<<<<

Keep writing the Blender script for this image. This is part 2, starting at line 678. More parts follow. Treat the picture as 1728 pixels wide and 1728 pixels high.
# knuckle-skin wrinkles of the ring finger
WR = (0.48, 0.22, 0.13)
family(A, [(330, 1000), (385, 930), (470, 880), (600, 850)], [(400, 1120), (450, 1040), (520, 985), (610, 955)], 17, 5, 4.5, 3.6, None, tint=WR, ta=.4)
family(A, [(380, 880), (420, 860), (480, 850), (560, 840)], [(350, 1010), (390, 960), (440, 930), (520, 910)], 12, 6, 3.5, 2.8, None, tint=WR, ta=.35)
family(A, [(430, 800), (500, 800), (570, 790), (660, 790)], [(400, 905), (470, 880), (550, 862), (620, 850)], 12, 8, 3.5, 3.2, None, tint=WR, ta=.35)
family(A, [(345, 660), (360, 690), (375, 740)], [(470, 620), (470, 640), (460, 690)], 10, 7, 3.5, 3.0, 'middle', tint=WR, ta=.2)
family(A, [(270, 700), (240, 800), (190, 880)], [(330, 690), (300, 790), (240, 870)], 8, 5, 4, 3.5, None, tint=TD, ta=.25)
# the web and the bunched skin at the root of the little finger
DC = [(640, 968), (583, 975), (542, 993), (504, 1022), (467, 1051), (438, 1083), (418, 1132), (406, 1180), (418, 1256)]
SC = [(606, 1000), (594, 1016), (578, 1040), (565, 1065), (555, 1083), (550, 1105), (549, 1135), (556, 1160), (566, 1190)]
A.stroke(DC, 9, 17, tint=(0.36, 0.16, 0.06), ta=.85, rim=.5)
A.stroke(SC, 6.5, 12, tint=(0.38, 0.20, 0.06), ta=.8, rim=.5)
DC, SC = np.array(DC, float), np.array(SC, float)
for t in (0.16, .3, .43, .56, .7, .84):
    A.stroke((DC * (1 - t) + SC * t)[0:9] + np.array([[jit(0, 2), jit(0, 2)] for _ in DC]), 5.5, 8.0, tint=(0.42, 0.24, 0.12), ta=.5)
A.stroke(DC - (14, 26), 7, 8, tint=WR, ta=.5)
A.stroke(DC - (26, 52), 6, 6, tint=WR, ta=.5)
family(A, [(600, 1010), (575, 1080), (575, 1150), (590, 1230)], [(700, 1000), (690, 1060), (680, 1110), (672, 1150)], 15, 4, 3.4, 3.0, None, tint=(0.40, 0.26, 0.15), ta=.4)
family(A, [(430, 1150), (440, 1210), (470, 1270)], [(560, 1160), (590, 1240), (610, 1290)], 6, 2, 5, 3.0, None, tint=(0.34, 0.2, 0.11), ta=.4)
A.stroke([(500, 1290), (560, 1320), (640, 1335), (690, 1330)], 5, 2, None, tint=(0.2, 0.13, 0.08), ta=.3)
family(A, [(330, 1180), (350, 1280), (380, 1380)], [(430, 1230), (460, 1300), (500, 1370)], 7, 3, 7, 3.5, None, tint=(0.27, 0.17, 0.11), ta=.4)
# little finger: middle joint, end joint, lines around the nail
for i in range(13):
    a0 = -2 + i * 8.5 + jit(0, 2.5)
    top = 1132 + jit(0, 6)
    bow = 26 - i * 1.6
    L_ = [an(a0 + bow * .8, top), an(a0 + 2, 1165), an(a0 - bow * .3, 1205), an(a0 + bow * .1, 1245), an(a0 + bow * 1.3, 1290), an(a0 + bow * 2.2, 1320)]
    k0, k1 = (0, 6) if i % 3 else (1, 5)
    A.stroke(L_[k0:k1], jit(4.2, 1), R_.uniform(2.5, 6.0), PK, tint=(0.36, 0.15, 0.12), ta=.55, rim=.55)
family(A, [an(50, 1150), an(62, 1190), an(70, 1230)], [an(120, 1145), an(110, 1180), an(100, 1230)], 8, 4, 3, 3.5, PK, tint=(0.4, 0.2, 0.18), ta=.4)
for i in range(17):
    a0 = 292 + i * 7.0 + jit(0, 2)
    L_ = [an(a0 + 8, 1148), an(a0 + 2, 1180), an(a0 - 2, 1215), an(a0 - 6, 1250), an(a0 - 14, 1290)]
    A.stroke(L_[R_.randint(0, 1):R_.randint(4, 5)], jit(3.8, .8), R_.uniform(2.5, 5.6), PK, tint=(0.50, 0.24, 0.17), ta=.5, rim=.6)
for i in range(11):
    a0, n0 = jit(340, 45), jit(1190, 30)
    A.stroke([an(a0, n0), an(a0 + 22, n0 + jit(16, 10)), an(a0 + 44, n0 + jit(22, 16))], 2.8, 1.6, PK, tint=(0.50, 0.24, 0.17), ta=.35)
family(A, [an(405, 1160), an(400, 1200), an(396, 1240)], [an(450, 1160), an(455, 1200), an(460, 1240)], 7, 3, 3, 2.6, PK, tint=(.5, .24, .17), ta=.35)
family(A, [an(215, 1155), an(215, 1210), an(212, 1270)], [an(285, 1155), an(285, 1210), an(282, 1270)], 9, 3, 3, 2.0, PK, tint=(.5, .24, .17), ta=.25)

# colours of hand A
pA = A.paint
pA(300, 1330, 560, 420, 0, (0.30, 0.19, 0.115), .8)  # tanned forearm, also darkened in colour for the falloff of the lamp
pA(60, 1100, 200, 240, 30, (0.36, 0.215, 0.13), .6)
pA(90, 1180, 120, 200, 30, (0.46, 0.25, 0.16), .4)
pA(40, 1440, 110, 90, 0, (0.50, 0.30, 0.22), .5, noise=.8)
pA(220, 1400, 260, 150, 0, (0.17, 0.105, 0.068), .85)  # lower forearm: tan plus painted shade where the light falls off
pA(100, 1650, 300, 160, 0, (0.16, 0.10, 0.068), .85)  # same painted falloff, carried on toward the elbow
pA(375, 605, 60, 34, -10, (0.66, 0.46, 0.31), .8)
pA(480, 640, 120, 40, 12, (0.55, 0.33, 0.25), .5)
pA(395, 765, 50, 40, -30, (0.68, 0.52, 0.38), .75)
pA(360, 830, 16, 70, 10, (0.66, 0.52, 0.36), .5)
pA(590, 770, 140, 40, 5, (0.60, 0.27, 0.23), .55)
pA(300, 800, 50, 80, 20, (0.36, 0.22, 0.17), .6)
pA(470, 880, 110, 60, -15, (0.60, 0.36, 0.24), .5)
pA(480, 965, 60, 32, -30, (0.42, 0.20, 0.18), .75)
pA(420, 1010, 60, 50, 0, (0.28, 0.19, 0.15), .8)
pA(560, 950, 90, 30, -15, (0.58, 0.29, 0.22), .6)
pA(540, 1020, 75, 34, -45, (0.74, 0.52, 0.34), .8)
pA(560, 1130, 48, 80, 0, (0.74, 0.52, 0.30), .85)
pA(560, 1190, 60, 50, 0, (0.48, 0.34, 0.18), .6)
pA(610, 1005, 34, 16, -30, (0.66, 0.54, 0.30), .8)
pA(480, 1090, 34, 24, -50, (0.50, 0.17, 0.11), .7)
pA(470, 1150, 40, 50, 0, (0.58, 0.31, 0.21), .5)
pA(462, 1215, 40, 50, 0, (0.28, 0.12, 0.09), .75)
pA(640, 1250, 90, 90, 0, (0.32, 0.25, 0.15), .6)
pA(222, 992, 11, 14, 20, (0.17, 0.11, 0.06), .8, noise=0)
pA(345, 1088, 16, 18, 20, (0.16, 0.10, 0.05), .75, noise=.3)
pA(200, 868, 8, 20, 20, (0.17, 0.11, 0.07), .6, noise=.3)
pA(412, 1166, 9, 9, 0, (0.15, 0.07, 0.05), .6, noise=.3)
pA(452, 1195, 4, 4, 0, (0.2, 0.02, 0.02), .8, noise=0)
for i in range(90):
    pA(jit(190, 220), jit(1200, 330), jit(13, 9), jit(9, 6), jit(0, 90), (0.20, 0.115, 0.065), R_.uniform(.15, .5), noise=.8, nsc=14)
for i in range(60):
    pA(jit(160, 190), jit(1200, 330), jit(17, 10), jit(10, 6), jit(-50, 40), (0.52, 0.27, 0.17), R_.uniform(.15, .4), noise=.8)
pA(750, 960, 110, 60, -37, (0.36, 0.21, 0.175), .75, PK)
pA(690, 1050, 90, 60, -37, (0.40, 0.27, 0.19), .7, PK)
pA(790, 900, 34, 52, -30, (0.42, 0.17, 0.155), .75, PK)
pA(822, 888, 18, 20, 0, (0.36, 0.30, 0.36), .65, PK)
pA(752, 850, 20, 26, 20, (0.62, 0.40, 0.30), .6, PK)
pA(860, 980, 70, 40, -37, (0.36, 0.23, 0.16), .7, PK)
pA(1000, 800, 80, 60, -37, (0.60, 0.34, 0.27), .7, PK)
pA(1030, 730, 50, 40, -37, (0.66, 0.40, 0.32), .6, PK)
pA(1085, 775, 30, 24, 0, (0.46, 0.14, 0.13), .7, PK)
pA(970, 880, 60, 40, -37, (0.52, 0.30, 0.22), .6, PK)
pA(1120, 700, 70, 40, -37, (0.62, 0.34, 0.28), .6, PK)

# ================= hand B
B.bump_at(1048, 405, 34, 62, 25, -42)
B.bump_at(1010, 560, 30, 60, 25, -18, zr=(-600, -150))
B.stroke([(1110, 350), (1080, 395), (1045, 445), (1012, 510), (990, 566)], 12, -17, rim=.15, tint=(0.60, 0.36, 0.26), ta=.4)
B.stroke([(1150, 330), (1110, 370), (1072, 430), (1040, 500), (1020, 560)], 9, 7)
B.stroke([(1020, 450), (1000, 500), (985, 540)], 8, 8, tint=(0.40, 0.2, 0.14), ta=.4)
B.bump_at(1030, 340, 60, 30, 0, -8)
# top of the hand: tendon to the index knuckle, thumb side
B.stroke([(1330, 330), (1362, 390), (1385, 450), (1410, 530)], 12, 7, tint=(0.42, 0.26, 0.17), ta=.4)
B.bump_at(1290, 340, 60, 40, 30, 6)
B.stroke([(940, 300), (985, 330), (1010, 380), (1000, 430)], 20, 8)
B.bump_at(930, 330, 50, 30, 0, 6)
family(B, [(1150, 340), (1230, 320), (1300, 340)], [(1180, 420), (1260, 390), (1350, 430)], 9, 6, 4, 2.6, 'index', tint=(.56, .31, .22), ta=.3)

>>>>

- [GOAL] Only the lines from the one bearing "pA(100, 1650, 300, 160, 0, (0.16, 0.10, 0.068), .85)" through the one bearing "pA(1120, 700, 70, 40, -37, (0.62, 0.34, 0.28), .6, PK)" should be repeated, exactly as given.

- [FULL OUTPUT]
pA(100, 1650, 300, 160, 0, (0.16, 0.10, 0.068), .85)  # same painted falloff, carried on toward the elbow
pA(375, 605, 60, 34, -10, (0.66, 0.46, 0.31), .8)
pA(480, 640, 120, 40, 12, (0.55, 0.33, 0.25), .5)
pA(395, 765, 50, 40, -30, (0.68, 0.52, 0.38), .75)
pA(360, 830, 16, 70, 10, (0.66, 0.52, 0.36), .5)
pA(590, 770, 140, 40, 5, (0.60, 0.27, 0.23), .55)
pA(300, 800, 50, 80, 20, (0.36, 0.22, 0.17), .6)
pA(470, 880, 110, 60, -15, (0.60, 0.36, 0.24), .5)
pA(480, 965, 60, 32, -30, (0.42, 0.20, 0.18), .75)
pA(420, 1010, 60, 50, 0, (0.28, 0.19, 0.15), .8)
pA(560, 950, 90, 30, -15, (0.58, 0.29, 0.22), .6)
pA(540, 1020, 75, 34, -45, (0.74, 0.52, 0.34), .8)
pA(560, 1130, 48, 80, 0, (0.74, 0.52, 0.30), .85)
pA(560, 1190, 60, 50, 0, (0.48, 0.34, 0.18), .6)
pA(610, 1005, 34, 16, -30, (0.66, 0.54, 0.30), .8)
pA(480, 1090, 34, 24, -50, (0.50, 0.17, 0.11), .7)
pA(470, 1150, 40, 50, 0, (0.58, 0.31, 0.21), .5)
pA(462, 1215, 40, 50, 0, (0.28, 0.12, 0.09), .75)
pA(640, 1250, 90, 90, 0, (0.32, 0.25, 0.15), .6)
pA(222, 992, 11, 14, 20, (0.17, 0.11, 0.06), .8, noise=0)
pA(345, 1088, 16, 18, 20, (0.16, 0.10, 0.05), .75, noise=.3)
pA(200, 868, 8, 20, 20, (0.17, 0.11, 0.07), .6, noise=.3)
pA(412, 1166, 9, 9, 0, (0.15, 0.07, 0.05), .6, noise=.3)
pA(452, 1195, 4, 4, 0, (0.2, 0.02, 0.02), .8, noise=0)
for i in range(90):
    pA(jit(190, 220), jit(1200, 330), jit(13, 9), jit(9, 6), jit(0, 90), (0.20, 0.115, 0.065), R_.uniform(.15, .5), noise=.8, nsc=14)
for i in range(60):
    pA(jit(160, 190), jit(1200, 330), jit(17, 10), jit(10, 6), jit(-50, 40), (0.52, 0.27, 0.17), R_.uniform(.15, .4), noise=.8)
pA(750, 960, 110, 60, -37, (0.36, 0.21, 0.175), .75, PK)
pA(690, 1050, 90, 60, -37, (0.40, 0.27, 0.19), .7, PK)
pA(790, 900, 34, 52, -30, (0.42, 0.17, 0.155), .75, PK)
pA(822, 888, 18, 20, 0, (0.36, 0.30, 0.36), .65, PK)
pA(752, 850, 20, 26, 20, (0.62, 0.40, 0.30), .6, PK)
pA(860, 980, 70, 40, -37, (0.36, 0.23, 0.16), .7, PK)
pA(1000, 800, 80, 60, -37, (0.60, 0.34, 0.27), .7, PK)
pA(1030, 730, 50, 40, -37, (0.66, 0.40, 0.32), .6, PK)
pA(1085, 775, 30, 24, 0, (0.46, 0.14, 0.13), .7, PK)
pA(970, 880, 60, 40, -37, (0.52, 0.30, 0.22), .6, PK)
pA(1120, 700, 70, 40, -37, (0.62, 0.34, 0.28), .6, PK)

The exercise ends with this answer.